==== DATA ENTRIES ====

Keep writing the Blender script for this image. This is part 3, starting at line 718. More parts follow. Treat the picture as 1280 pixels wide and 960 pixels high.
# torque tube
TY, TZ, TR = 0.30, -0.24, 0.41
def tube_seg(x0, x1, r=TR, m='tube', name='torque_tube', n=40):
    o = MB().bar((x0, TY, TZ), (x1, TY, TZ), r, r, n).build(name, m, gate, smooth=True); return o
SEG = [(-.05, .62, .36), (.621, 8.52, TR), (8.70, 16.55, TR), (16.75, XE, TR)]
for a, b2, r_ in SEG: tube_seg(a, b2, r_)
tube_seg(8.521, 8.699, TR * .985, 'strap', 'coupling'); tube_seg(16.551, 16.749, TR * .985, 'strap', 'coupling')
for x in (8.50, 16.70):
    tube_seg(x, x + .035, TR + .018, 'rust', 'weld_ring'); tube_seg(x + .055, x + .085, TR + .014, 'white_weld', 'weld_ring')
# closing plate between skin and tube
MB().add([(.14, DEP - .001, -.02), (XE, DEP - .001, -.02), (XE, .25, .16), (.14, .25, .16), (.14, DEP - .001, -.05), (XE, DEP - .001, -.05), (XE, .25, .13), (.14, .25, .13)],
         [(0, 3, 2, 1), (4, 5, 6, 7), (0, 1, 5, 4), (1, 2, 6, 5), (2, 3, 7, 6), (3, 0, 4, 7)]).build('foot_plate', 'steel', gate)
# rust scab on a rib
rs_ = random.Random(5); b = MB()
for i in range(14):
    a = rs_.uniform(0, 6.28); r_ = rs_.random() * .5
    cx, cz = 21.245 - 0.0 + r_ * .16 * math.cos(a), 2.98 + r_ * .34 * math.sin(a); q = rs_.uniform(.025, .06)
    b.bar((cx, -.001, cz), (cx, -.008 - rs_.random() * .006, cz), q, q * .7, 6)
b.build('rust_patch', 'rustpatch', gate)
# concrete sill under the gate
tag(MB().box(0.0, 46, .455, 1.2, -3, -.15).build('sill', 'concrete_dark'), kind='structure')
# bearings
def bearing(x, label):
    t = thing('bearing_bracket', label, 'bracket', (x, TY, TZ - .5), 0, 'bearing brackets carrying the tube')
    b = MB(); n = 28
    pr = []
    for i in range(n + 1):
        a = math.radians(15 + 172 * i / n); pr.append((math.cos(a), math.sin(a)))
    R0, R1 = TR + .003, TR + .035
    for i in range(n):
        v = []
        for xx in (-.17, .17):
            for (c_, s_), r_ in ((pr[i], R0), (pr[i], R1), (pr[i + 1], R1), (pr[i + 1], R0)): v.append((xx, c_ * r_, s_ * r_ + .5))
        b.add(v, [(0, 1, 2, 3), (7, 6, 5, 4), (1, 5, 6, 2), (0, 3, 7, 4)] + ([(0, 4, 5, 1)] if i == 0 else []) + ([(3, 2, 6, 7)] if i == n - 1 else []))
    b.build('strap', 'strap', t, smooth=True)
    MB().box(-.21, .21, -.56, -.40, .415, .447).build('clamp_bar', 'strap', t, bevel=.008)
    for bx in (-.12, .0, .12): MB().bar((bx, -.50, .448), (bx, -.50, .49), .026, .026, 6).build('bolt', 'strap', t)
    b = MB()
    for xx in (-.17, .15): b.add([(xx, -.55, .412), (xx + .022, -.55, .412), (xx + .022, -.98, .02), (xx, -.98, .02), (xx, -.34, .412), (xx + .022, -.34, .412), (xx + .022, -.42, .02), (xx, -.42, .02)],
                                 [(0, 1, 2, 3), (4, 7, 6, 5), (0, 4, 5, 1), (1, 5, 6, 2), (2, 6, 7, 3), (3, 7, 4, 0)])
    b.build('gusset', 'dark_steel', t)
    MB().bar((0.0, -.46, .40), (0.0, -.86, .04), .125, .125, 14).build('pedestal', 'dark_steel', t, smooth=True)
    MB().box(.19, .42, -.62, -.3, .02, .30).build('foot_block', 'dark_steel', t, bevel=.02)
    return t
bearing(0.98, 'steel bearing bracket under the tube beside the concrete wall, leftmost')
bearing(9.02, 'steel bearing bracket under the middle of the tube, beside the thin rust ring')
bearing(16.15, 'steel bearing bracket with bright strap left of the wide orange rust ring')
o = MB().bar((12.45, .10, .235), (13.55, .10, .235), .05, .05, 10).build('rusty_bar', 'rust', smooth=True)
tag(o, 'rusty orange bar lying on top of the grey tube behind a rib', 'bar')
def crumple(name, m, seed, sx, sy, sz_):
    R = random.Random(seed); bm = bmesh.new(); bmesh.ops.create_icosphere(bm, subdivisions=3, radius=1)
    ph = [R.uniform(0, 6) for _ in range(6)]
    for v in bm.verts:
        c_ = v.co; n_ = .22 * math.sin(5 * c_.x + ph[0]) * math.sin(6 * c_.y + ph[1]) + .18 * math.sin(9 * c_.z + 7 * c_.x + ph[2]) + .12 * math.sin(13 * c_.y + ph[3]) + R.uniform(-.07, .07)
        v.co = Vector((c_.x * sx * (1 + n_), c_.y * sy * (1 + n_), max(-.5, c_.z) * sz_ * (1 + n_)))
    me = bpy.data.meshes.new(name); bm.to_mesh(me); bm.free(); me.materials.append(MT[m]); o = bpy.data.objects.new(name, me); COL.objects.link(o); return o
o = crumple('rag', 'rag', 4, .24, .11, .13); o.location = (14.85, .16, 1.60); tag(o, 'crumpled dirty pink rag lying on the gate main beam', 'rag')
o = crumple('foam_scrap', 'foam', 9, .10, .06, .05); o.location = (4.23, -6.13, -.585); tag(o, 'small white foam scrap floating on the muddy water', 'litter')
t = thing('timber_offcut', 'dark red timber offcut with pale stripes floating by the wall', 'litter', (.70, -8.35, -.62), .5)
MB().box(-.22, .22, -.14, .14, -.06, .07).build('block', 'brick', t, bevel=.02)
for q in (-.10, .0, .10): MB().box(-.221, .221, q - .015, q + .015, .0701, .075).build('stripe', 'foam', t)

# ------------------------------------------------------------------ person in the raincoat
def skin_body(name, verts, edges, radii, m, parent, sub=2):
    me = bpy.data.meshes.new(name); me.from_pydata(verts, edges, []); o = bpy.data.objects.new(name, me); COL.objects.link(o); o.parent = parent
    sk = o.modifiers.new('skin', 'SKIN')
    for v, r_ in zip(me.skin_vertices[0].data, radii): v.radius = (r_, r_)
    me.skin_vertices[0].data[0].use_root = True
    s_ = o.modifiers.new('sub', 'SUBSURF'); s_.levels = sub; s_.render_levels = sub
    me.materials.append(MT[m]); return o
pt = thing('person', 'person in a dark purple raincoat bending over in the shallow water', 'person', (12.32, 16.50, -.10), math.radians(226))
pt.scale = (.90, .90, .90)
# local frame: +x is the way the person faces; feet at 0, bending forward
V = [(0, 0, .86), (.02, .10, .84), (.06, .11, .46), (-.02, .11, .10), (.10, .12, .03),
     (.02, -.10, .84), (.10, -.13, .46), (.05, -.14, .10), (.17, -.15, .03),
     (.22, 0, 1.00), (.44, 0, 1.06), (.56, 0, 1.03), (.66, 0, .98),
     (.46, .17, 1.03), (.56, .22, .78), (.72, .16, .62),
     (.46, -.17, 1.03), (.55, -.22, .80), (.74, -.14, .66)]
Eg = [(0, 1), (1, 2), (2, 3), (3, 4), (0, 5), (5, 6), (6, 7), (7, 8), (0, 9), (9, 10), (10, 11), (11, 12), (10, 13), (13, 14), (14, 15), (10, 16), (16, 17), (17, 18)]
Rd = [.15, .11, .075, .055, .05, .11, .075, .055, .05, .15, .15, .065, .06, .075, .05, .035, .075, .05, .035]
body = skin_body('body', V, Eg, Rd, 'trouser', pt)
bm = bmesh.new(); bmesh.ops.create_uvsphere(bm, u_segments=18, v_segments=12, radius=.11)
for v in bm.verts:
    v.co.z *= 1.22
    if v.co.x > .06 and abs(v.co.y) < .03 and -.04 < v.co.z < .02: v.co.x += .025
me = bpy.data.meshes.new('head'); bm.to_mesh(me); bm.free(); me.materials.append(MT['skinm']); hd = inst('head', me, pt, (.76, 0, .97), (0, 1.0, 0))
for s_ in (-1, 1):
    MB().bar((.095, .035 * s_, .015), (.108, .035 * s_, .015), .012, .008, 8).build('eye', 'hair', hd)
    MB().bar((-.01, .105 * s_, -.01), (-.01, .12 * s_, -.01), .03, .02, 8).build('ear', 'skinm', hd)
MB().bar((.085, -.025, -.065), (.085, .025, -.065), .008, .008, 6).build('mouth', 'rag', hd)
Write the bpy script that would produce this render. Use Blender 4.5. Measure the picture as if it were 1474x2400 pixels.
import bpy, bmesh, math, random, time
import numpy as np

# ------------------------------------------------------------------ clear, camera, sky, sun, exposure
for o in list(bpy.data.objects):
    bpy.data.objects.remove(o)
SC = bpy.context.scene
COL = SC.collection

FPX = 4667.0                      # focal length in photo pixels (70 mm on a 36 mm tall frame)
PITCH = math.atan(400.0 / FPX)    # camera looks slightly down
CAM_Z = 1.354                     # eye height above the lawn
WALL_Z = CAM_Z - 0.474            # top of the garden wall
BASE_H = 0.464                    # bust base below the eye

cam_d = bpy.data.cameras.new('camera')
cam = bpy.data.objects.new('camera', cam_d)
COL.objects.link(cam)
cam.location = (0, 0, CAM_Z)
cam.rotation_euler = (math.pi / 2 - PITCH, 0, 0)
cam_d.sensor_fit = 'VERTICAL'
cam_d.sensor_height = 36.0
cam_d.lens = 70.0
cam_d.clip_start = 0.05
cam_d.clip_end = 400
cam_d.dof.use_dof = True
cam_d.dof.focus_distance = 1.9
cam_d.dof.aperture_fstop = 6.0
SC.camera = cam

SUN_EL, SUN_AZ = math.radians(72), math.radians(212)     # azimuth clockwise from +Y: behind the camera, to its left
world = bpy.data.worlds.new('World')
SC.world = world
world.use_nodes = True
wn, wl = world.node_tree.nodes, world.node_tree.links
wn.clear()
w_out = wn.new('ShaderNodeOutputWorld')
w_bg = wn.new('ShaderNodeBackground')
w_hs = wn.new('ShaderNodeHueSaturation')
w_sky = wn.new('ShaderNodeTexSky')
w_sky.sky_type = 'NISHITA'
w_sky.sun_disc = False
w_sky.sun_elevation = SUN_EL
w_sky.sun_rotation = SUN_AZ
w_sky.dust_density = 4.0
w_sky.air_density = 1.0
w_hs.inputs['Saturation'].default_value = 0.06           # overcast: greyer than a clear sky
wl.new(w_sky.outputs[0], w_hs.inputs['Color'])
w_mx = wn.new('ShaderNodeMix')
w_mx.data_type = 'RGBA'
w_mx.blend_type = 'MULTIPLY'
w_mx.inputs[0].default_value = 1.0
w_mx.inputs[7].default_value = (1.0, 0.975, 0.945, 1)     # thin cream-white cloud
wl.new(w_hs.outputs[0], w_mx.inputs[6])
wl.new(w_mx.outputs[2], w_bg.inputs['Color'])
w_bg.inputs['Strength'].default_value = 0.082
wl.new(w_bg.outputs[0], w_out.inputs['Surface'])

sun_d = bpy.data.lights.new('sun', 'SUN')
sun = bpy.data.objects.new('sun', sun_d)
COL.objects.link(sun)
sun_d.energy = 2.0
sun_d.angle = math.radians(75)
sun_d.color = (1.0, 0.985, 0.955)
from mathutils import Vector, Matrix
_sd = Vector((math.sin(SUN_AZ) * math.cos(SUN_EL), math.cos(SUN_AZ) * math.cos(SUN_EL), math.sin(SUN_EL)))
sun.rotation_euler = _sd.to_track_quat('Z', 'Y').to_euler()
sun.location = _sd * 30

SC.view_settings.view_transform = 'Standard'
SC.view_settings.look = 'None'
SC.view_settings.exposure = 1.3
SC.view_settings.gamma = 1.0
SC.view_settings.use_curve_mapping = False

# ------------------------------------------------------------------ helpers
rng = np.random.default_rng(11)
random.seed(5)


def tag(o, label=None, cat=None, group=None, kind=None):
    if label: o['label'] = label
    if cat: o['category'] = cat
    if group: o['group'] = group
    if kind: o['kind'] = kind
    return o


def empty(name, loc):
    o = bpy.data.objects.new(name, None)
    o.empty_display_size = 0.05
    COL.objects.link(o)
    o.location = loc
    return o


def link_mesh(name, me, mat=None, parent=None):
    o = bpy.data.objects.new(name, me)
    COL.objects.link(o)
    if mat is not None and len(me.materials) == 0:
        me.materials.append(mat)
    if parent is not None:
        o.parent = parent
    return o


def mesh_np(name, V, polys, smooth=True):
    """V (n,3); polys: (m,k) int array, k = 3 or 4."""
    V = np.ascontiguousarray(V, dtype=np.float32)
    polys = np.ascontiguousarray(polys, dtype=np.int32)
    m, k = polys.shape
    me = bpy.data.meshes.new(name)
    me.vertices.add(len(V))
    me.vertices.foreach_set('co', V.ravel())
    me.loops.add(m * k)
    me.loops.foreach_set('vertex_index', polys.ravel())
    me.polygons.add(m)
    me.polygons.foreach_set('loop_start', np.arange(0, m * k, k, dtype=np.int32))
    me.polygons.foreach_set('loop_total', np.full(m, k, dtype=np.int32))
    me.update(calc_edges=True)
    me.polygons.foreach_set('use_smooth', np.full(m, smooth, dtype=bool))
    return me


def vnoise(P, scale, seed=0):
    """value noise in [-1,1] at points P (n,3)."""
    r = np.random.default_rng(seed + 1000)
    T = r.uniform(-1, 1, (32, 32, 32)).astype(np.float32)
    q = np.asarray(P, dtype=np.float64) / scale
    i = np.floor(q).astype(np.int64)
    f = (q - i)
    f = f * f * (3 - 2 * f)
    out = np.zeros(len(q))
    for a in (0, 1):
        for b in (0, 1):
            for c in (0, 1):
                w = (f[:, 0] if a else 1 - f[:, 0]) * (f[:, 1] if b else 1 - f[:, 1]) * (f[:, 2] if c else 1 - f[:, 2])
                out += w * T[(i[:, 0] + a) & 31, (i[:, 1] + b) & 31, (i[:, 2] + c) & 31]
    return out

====

Each line from the line containing "Write the bpy" through the line containing "SC.camera = cam" is to be transcribed exactly, and no other line.

Write the bpy script that would produce this render. Use Blender 4.5. Measure the picture as if it were 1474x2400 pixels.
import bpy, bmesh, math, random, time
import numpy as np

# ------------------------------------------------------------------ clear, camera, sky, sun, exposure
for o in list(bpy.data.objects):
    bpy.data.objects.remove(o)
SC = bpy.context.scene
COL = SC.collection

FPX = 4667.0                      # focal length in photo pixels (70 mm on a 36 mm tall frame)
PITCH = math.atan(400.0 / FPX)    # camera looks slightly down
CAM_Z = 1.354                     # eye height above the lawn
WALL_Z = CAM_Z - 0.474            # top of the garden wall
BASE_H = 0.464                    # bust base below the eye

cam_d = bpy.data.cameras.new('camera')
cam = bpy.data.objects.new('camera', cam_d)
COL.objects.link(cam)
cam.location = (0, 0, CAM_Z)
cam.rotation_euler = (math.pi / 2 - PITCH, 0, 0)
cam_d.sensor_fit = 'VERTICAL'
cam_d.sensor_height = 36.0
cam_d.lens = 70.0
cam_d.clip_start = 0.05
cam_d.clip_end = 400
cam_d.dof.use_dof = True
cam_d.dof.focus_distance = 1.9
cam_d.dof.aperture_fstop = 6.0
SC.camera = cam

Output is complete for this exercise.